The notion of “Yellowstone,” the Paramount Network drama starring Costner as the patriarch of a Montana ranching clan, might evoke something like “Dynasty” with prettier scenery: Wealthy families holding on to their empire against other wealthy families. But the show was created, written and directed by Taylor Sheridan, whose scripts for “Sicario,” “Hell or High Water” and “Wind River” should reassure this won’t be clichéd. It returns for Season 2 next month, and Costner says they’re about to start filming Season 3.

Rather than “Dallas” or “Dynasty,” “Yellowstone” feels more like “The Godfather” on a ranch. The Dutton clan turns out to be nothing less than a crime family. There are “Godfather” echoes among the characters: a wayward, war-vet son on whom the father’s hopes are pinned (Luke Grimes), and a consigliere son (Wes Bentley). The daughter (Kelly Reilly), though, is more of a tiger than Talia Shire’s Connie ever was. And yes, Costner plays the Don Corleone figure.

Costner sees the parallels, but says. “Don Corleone didn’t have his fingers as much on the killing as I seem to. I’m a little closer to the thumbs up or thumbs down because I’m not dealing with a large organization; I’m dealing with my land.”
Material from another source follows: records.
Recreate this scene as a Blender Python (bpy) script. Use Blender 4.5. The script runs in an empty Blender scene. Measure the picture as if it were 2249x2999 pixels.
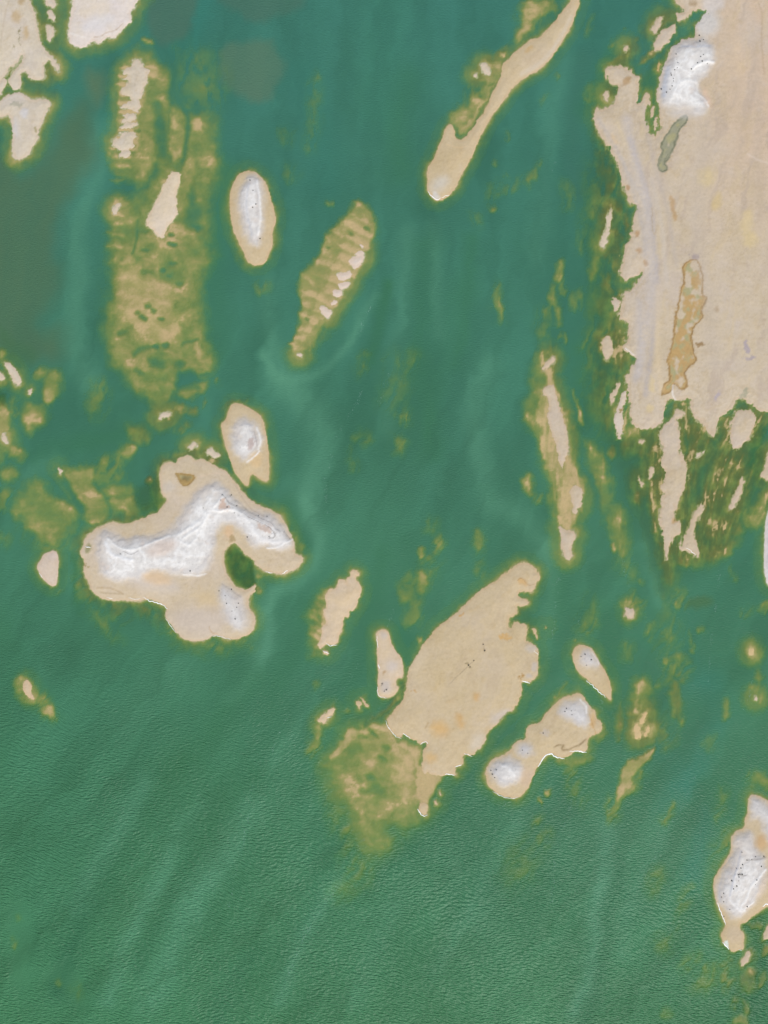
import bpy, math, random
import numpy as np
random.seed(4)
rng = np.random.default_rng(7)
S = bpy.context.scene
COL = S.collection
PX = 0.15                     # metres covered by one photograph pixel at water level
CX, CY = 1124.5, 1499.5

# ------------------------------------------------------------------ camera, sky, sun, exposure
H_CAM = 400.0
cd = bpy.data.cameras.new('camera')
cam = bpy.data.objects.new('camera', cd)
COL.objects.link(cam)
cam.location = (0, 0, H_CAM)
cam.rotation_euler = (0, 0, 0)
cd.sensor_fit = 'VERTICAL'
cd.angle = 2 * math.atan(2999 * PX / 2 / H_CAM)
cd.clip_start = 1.0
cd.clip_end = 30000
S.camera = cam

SUN_EL, SUN_AZ = math.radians(42), math.radians(165)      # azimuth clockwise from +Y
w = bpy.data.worlds.new('World')
S.world = w
w.use_nodes = True
nt = w.node_tree
sky = nt.nodes.new('ShaderNodeTexSky')
sky.sky_type = 'NISHITA'
sky.sun_disc = False
sky.sun_elevation = SUN_EL
sky.sun_rotation = SUN_AZ
bg = nt.nodes['Background']
bg.inputs[1].default_value = 0.12
nt.links.new(sky.outputs[0], bg.inputs[0])
sd_ = bpy.data.lights.new('sun', 'SUN')
sd_.energy = 4.4
sd_.angle = math.radians(0.5)
sd_.color = (1.0, 0.95, 0.87)
sun = bpy.data.objects.new('sun', sd_)
COL.objects.link(sun)
sun.rotation_euler = (math.pi / 2 - SUN_EL, 0, math.pi - SUN_AZ)
sun.location = (0, -100, 300)
S.view_settings.view_transform = 'Standard'
S.view_settings.look = 'None'
S.view_settings.exposure = 0.12
S.view_settings.gamma = 1.0
S.view_settings.use_curve_mapping = False
VS = 0.28                      # the lake is shallow: metres of water per unit of traced depth
GAIN = 1.30                    # light falling on a level white surface, used to turn seen colours into base colours


def lin(c):
    c = np.asarray(c, float) / 255.0
    return np.where(c <= 0.04045, c / 12.92, ((c + 0.055) / 1.055) ** 2.4)


def alb(c):
    return np.minimum(lin(c) / GAIN, 0.86)


# ------------------------------------------------------------------ tracing helpers
Z = 1659 / 750.0
TILES = dict(A=(0, 0), B=(750, 0), C=(1500, 0), D=(0, 750), F=(750, 750), G=(1500, 750), E=(0, 1500), J=(750, 1500),
             K=(1500, 1500), M=(0, 2249), N=(750, 2249), P=(1500, 2249))


def pts(s):
    out, org, sc = [], (0, 0), 1.0
    for tok in s.split():
        if tok.isalpha():
            if tok == 'S':
                org, sc = (0, 0), 1.0
            else:
                org, sc = TILES[tok], 1 / Z
            continue
        a, b = tok.split(',')
        out.append((org[0] + float(a) * sc, org[1] + float(b) * sc))
    return np.array(out)


def chaikin(p, closed=True, n=1):
    for _ in range(n):
        q = np.roll(p, -1, 0) if closed else p[1:]
        a = p if closed else p[:-1]
        r = np.empty((len(a) * 2, 2))
        r[0::2] = a * .78 + q * .22
        r[1::2] = a * .22 + q * .78
        p = r if closed else np.vstack([p[:1], r, p[-1:]])
    return p


PERM = rng.permutation(512)
PERM = np.concatenate([PERM, PERM])
GA = rng.random(512) * 2 * np.pi
GXR, GYR = np.cos(GA), np.sin(GA)


def perlin(x, y, seed=0):
    xi = np.floor(x).astype(np.int64)
    yi = np.floor(y).astype(np.int64)
    xf, yf = x - xi, y - yi
    u = xf * xf * xf * (xf * (xf * 6 - 15) + 10)
    v = yf * yf * yf * (yf * (yf * 6 - 15) + 10)

    def g(ix, iy, dx, dy):
        h = PERM[(PERM[(ix + seed * 37) & 511] + iy) & 511]
        return GXR[h] * dx + GYR[h] * dy
    a = g(xi, yi, xf, yf)
    b = g(xi + 1, yi, xf - 1, yf)
    c = g(xi, yi + 1, xf, yf - 1)
    d = g(xi + 1, yi + 1, xf - 1, yf - 1)
    return ((a * (1 - u) + b * u) * (1 - v) + (c * (1 - u) + d * u) * v) * 1.5


def fbm(x, y, seed=0, o=4, gain=.5):
    t, a, n = 0, 1, 0
    for i in range(o):
        t = t + a * perlin(x, y, seed + i)
        n += a
        a *= gain
        x, y = x * 2.03 + 11.3, y * 2.03 + 5.7
    return t / n


def sstep(a, b, x):
    t = np.clip((x - a) / (b - a), 0, 1)
    return t * t * (3 - 2 * t)


class Grid:
    def __init__(self, gx, gy):
        self.gx, self.gy = np.asarray(gx, float), np.asarray(gy, float)
        self.X, self.Y = np.meshgrid(self.gx, self.gy)
        X, Y = self.X, self.Y
        self.n1x, self.n1y = fbm(X / 26, Y / 26, 1, 4, .62), fbm(X / 26, Y / 26, 21, 4, .62)
        self.n3x, self.n3y = fbm(X / 8, Y / 8, 401, 2, .6), fbm(X / 8, Y / 8, 411, 2, .6)
        self.nst = fbm((X + .42 * (Y - 1300) * sstep(1950, 2180, X)) / 13, Y / 60, 421, 3, .6) * sstep(1450, 1700, X)
        self.n2x, self.n2y = fbm(X / 70, Y / 90, 41, 4, .55), fbm(X / 60, Y / 110, 61, 4, .55)

    def win(self, p, m):
        x0, y0 = p.min(0) - m
        x1, y1 = p.max(0) + m
        i0, i1 = np.searchsorted(self.gy, [y0, y1])
        j0, j1 = np.searchsorted(self.gx, [x0, x1])
        return slice(i0, i1), slice(j0, j1)


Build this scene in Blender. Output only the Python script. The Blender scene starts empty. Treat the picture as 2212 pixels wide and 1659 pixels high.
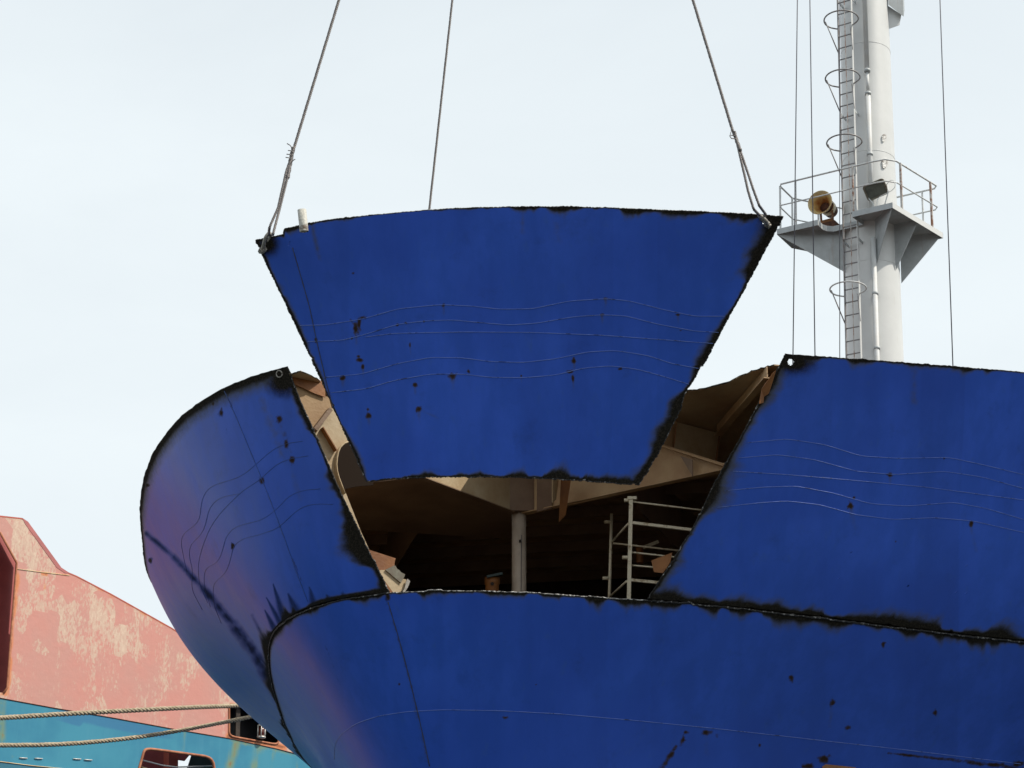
import bpy, bmesh, math, random
import numpy as np
from mathutils import Vector, Matrix
from mathutils.geometry import tessellate_polygon
random.seed(7); RNG = np.random.default_rng(11)
R = math.radians
SC = bpy.context.scene

# ---------------------------------------------------------------- camera, sky, sun, exposure
EYE = 2.2                       # eye height above the quay
PITCH = R(22.0); F = 4000.0     # focal length for a 2212 px wide frame
SP, CP = math.sin(PITCH), math.cos(PITCH)
cd = bpy.data.cameras.new('camera'); cam = bpy.data.objects.new('camera', cd)
SC.collection.objects.link(cam)
cam.location = (0, 0, EYE); cam.rotation_euler = (R(90) + PITCH, 0, 0)
cd.sensor_width = 36.0; cd.lens = 36.0 * F / 2212.0; cd.clip_start = 0.1; cd.clip_end = 6000
SC.camera = cam

SUN_AZ, SUN_EL = R(70), R(52)   # azimuth measured from straight behind the camera towards the right
sdir = Vector((math.sin(SUN_AZ) * math.cos(SUN_EL), -math.cos(SUN_AZ) * math.cos(SUN_EL), math.sin(SUN_EL)))
w = bpy.data.worlds.new('World'); SC.world = w; w.use_nodes = True
nt = w.node_tree; nt.nodes.clear()
N = nt.nodes.new; L = nt.links.new
out = N('ShaderNodeOutputWorld'); bg = N('ShaderNodeBackground'); bg.inputs['Strength'].default_value = 0.10
sky = N('ShaderNodeTexSky'); sky.sky_type = 'NISHITA'; sky.sun_disc = False
sky.sun_elevation = SUN_EL; sky.sun_rotation = math.atan2(sdir.x, sdir.y)
sky.air_density = 1.0; sky.dust_density = 2.5; sky.ozone_density = 1.0
tc = N('ShaderNodeTexCoord'); mp = N('ShaderNodeMapping'); mp.inputs['Scale'].default_value = (1.3, 1.3, 3.4)
mp.inputs['Rotation'].default_value = (0.25, 0.5, 0.2)
nz = N('ShaderNodeTexNoise'); nz.inputs['Scale'].default_value = 2.1; nz.inputs['Detail'].default_value = 7; nz.inputs['Roughness'].default_value = 0.55
nz.inputs['Distortion'].default_value = 0.5
cr = N('ShaderNodeValToRGB'); cr.color_ramp.elements[0].position = 0.28; cr.color_ramp.elements[1].position = 0.66
cr.color_ramp.elements[0].color = (0.885, 0.885, 0.885, 1); cr.color_ramp.elements[1].color = (0.97, 0.97, 0.97, 1)
mx = N('ShaderNodeMixRGB'); mx.inputs[2].default_value = (8.95, 9.7, 10.05, 1)
L(tc.outputs['Generated'], mp.inputs['Vector']); L(mp.outputs[0], nz.inputs['Vector']); L(nz.outputs['Fac'], cr.inputs['Fac'])
sx = N('ShaderNodeSeparateXYZ'); L(tc.outputs['Generated'], sx.inputs[0]); me_ = N('ShaderNodeMapRange'); me_.interpolation_type = 'SMOOTHSTEP'
me_.inputs[1].default_value = 0.42; me_.inputs[2].default_value = 1.05; me_.inputs[3].default_value = 1.0; me_.inputs[4].default_value = 0.40   # the veil thins towards the zenith
L(sx.outputs['Z'], me_.inputs[0]); mm_ = N('ShaderNodeMath'); mm_.operation = 'MULTIPLY'; L(cr.outputs['Color'], mm_.inputs[0]); L(me_.outputs[0], mm_.inputs[1]); L(mm_.outputs[0], mx.inputs[0]); L(sky.outputs['Color'], mx.inputs[1]); L(mx.outputs[0], bg.inputs['Color']); L(bg.outputs[0], out.inputs[0])
sl = bpy.data.lights.new('sun', 'SUN'); sl.energy = 4.2; sl.angle = R(0.55); sl.color = (1.0, 0.93, 0.82)
so = bpy.data.objects.new('sun', sl); SC.collection.objects.link(so)
so.rotation_euler = sdir.to_track_quat('Z', 'Y').to_euler()
SC.view_settings.view_transform = 'Standard'; SC.view_settings.look = 'None'
SC.view_settings.exposure = 0.0; SC.view_settings.gamma = 1.0
SC.cycles.max_bounces = 8

# ---------------------------------------------------------------- geometry of sight lines (heights h are above the eye)
def ray(px, py):
    d = py - 829.5
    return np.array([px - 1106.0, F * CP + d * SP, F * SP - d * CP])
def at(px, py, h):              # point of the horizontal plane h metres above the eye
    r = ray(px, py); t = h / r[2]; return np.array([r[0] * t, r[1] * t, h + EYE])
def aty(px, py, y):             # point of the vertical plane at distance y
    r = ray(px, py); t = y / r[1]; return np.array([r[0] * t, y, r[2] * t + EYE])
def onp(px, py, P0, n):         # point of any plane
    r = ray(px, py); o = np.array([0, 0, EYE]); P0 = np.array(P0, float); n = np.array(n, float)
    return o + r * (np.dot(P0 - o, n) / np.dot(r, n))
def proj(P):
    P = np.asarray(P, float); x = P[..., 0]; y = P[..., 1]; z = P[..., 2] - EYE
    dep = y * CP + z * SP; up = -y * SP + z * CP
    return 1106.0 + x / dep * F, 829.5 - up / dep * F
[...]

Dutton struggles to bridge the gap between his family’s Old West past and the rule-of-law present.


“It’s the times that are getting him. It’s the EPA, the Native American issues, the land-use permissions, urban development that’s encroaching on him that his father and his grandfather and great-grandfather, they didn’t have to deal with.

“Those people had nobody to arbitrate their problems but themselves. They didn’t have a PR person, an agent, a lawyer. Things were arbitrated in the West right at the moment.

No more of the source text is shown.